* Records from a data source

_ _ _ _

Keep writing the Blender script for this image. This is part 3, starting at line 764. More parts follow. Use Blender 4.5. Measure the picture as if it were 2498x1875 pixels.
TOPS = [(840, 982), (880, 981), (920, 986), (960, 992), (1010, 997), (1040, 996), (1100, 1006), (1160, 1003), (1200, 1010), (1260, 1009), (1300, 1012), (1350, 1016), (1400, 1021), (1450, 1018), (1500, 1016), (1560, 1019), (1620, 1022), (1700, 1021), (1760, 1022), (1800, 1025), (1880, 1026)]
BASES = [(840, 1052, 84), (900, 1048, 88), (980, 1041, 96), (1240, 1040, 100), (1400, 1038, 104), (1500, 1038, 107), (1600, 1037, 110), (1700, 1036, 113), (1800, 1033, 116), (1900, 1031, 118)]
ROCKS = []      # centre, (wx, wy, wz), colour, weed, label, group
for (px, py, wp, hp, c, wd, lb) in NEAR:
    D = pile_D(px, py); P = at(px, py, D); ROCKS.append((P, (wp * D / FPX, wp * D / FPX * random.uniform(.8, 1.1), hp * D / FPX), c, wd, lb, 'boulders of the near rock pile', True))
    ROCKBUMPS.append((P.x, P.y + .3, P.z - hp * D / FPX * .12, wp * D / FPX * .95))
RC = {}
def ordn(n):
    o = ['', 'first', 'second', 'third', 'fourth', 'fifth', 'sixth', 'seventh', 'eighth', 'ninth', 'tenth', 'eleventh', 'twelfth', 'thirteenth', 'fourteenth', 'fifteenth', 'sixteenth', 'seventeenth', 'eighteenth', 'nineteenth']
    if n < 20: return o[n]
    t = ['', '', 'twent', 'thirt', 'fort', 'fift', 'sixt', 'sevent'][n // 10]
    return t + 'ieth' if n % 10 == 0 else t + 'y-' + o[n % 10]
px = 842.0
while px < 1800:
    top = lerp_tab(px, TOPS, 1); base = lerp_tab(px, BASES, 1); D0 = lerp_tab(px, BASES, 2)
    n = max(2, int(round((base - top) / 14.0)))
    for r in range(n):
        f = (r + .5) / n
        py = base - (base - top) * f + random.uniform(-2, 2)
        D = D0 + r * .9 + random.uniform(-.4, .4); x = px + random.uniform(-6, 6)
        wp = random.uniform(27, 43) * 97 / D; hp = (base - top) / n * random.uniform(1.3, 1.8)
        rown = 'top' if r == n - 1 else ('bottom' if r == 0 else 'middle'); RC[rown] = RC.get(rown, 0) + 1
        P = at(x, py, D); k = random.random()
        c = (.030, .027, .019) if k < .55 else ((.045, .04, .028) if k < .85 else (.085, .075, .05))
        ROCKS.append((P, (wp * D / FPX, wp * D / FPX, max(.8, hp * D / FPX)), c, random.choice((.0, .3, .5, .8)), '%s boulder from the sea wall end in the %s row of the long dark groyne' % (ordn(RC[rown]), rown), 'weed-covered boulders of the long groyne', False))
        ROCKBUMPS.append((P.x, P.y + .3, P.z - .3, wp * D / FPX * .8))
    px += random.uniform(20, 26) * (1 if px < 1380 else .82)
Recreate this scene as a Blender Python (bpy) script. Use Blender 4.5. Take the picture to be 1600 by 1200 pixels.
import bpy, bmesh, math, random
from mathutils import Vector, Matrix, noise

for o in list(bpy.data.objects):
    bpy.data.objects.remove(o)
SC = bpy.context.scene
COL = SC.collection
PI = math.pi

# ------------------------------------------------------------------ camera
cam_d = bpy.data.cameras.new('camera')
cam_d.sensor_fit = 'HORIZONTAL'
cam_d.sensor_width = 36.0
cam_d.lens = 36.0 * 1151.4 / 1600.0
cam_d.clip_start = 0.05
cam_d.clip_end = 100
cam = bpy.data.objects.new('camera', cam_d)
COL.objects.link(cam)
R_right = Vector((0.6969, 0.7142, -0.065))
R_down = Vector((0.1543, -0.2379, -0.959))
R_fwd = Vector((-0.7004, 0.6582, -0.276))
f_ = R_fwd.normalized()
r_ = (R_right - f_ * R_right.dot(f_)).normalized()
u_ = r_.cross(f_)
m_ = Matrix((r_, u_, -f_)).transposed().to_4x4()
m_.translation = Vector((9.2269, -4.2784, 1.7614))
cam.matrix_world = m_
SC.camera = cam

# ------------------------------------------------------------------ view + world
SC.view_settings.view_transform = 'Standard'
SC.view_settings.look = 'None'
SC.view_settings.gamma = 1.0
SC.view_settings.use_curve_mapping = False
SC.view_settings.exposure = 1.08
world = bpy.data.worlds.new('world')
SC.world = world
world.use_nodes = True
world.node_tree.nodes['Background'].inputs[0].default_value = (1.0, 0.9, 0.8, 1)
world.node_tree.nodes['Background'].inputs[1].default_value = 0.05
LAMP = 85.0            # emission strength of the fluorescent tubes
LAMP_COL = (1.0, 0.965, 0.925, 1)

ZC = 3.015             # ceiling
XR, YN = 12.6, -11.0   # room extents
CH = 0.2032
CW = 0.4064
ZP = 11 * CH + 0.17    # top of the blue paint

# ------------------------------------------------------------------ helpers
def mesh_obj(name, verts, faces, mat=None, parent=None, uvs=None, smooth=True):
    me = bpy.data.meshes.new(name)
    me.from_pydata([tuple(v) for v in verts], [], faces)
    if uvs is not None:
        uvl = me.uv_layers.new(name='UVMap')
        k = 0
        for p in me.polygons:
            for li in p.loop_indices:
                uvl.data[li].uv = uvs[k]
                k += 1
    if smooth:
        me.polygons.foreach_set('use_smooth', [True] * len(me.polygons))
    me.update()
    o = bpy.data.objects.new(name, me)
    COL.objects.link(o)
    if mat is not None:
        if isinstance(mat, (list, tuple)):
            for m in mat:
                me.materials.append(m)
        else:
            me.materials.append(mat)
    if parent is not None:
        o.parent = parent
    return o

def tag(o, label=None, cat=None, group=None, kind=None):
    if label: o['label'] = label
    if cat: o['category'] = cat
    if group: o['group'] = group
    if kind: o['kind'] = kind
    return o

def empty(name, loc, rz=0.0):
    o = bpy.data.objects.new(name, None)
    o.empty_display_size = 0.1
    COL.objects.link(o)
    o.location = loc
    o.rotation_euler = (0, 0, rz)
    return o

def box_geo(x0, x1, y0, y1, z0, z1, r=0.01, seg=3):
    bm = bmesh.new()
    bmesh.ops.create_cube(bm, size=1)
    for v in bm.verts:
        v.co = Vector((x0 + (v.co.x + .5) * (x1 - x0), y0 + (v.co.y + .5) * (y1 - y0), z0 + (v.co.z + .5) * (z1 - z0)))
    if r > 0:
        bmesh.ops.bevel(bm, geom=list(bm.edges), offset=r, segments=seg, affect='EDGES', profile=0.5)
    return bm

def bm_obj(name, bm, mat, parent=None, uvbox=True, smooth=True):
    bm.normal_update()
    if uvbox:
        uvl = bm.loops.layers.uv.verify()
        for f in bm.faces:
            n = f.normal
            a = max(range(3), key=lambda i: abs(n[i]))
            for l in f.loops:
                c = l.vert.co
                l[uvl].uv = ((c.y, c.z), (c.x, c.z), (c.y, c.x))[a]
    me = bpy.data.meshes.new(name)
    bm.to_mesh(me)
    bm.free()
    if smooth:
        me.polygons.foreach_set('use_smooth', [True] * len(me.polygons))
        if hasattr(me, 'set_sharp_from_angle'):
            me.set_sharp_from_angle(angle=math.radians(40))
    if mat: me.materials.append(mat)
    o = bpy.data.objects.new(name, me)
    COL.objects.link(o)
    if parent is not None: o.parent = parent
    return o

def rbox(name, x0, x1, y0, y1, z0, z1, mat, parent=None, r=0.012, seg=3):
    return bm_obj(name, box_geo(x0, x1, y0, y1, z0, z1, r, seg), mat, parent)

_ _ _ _

* GIVEN EXERCISE
Go back over the listing above and copy exactly the lines that begin at the line with "long groyne', False))" and stop after the line with "PI = math.pi"; leave out every other line.

* FULL SOLUTION
        ROCKS.append((P, (wp * D / FPX, wp * D / FPX, max(.8, hp * D / FPX)), c, random.choice((.0, .3, .5, .8)), '%s boulder from the sea wall end in the %s row of the long dark groyne' % (ordn(RC[rown]), rown), 'weed-covered boulders of the long groyne', False))
        ROCKBUMPS.append((P.x, P.y + .3, P.z - .3, wp * D / FPX * .8))
    px += random.uniform(20, 26) * (1 if px < 1380 else .82)
Recreate this scene as a Blender Python (bpy) script. Use Blender 4.5. Take the picture to be 1600 by 1200 pixels.
import bpy, bmesh, math, random
from mathutils import Vector, Matrix, noise

for o in list(bpy.data.objects):
    bpy.data.objects.remove(o)
SC = bpy.context.scene
COL = SC.collection
PI = math.pi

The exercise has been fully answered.